Your task is to reproduce the material exactly.

■ Given data ■

■ ■ ■ ■ ■

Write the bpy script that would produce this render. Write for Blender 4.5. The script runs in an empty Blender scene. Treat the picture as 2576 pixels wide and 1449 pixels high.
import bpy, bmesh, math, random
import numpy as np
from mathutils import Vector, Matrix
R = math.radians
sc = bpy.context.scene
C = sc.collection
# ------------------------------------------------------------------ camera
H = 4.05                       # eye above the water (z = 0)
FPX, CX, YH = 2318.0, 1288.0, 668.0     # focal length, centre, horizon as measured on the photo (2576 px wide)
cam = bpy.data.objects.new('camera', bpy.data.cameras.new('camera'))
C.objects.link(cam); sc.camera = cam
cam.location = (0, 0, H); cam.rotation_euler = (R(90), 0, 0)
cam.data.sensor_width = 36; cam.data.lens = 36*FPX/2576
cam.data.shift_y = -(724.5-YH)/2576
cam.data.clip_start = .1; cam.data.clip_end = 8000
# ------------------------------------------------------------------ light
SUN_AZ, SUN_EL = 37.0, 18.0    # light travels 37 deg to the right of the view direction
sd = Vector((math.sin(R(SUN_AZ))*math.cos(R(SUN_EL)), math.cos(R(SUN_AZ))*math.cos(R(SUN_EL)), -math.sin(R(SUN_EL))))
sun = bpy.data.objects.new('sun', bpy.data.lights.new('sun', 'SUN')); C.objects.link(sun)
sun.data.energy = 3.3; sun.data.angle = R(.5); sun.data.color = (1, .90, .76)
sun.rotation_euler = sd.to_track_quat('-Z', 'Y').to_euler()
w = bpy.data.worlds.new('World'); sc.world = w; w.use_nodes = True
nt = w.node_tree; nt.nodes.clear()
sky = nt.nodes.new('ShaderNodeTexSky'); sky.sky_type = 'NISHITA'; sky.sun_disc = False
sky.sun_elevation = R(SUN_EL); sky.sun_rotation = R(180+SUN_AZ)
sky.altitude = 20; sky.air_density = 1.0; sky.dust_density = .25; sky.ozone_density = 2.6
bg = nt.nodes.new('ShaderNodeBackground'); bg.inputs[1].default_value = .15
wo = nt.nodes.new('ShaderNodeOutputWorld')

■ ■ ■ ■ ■

■ Complete answer ■
Write the bpy script that would produce this render. Write for Blender 4.5. The script runs in an empty Blender scene. Treat the picture as 2576 pixels wide and 1449 pixels high.
import bpy, bmesh, math, random
import numpy as np
from mathutils import Vector, Matrix
R = math.radians
sc = bpy.context.scene
C = sc.collection
# ------------------------------------------------------------------ camera
H = 4.05                       # eye above the water (z = 0)
FPX, CX, YH = 2318.0, 1288.0, 668.0     # focal length, centre, horizon as measured on the photo (2576 px wide)
cam = bpy.data.objects.new('camera', bpy.data.cameras.new('camera'))
C.objects.link(cam); sc.camera = cam
cam.location = (0, 0, H); cam.rotation_euler = (R(90), 0, 0)
cam.data.sensor_width = 36; cam.data.lens = 36*FPX/2576
cam.data.shift_y = -(724.5-YH)/2576
cam.data.clip_start = .1; cam.data.clip_end = 8000
# ------------------------------------------------------------------ light
SUN_AZ, SUN_EL = 37.0, 18.0    # light travels 37 deg to the right of the view direction
sd = Vector((math.sin(R(SUN_AZ))*math.cos(R(SUN_EL)), math.cos(R(SUN_AZ))*math.cos(R(SUN_EL)), -math.sin(R(SUN_EL))))
sun = bpy.data.objects.new('sun', bpy.data.lights.new('sun', 'SUN')); C.objects.link(sun)
sun.data.energy = 3.3; sun.data.angle = R(.5); sun.data.color = (1, .90, .76)
sun.rotation_euler = sd.to_track_quat('-Z', 'Y').to_euler()
w = bpy.data.worlds.new('World'); sc.world = w; w.use_nodes = True
nt = w.node_tree; nt.nodes.clear()
sky = nt.nodes.new('ShaderNodeTexSky'); sky.sky_type = 'NISHITA'; sky.sun_disc = False
sky.sun_elevation = R(SUN_EL); sky.sun_rotation = R(180+SUN_AZ)
sky.altitude = 20; sky.air_density = 1.0; sky.dust_density = .25; sky.ozone_density = 2.6
bg = nt.nodes.new('ShaderNodeBackground'); bg.inputs[1].default_value = .15
wo = nt.nodes.new('ShaderNodeOutputWorld')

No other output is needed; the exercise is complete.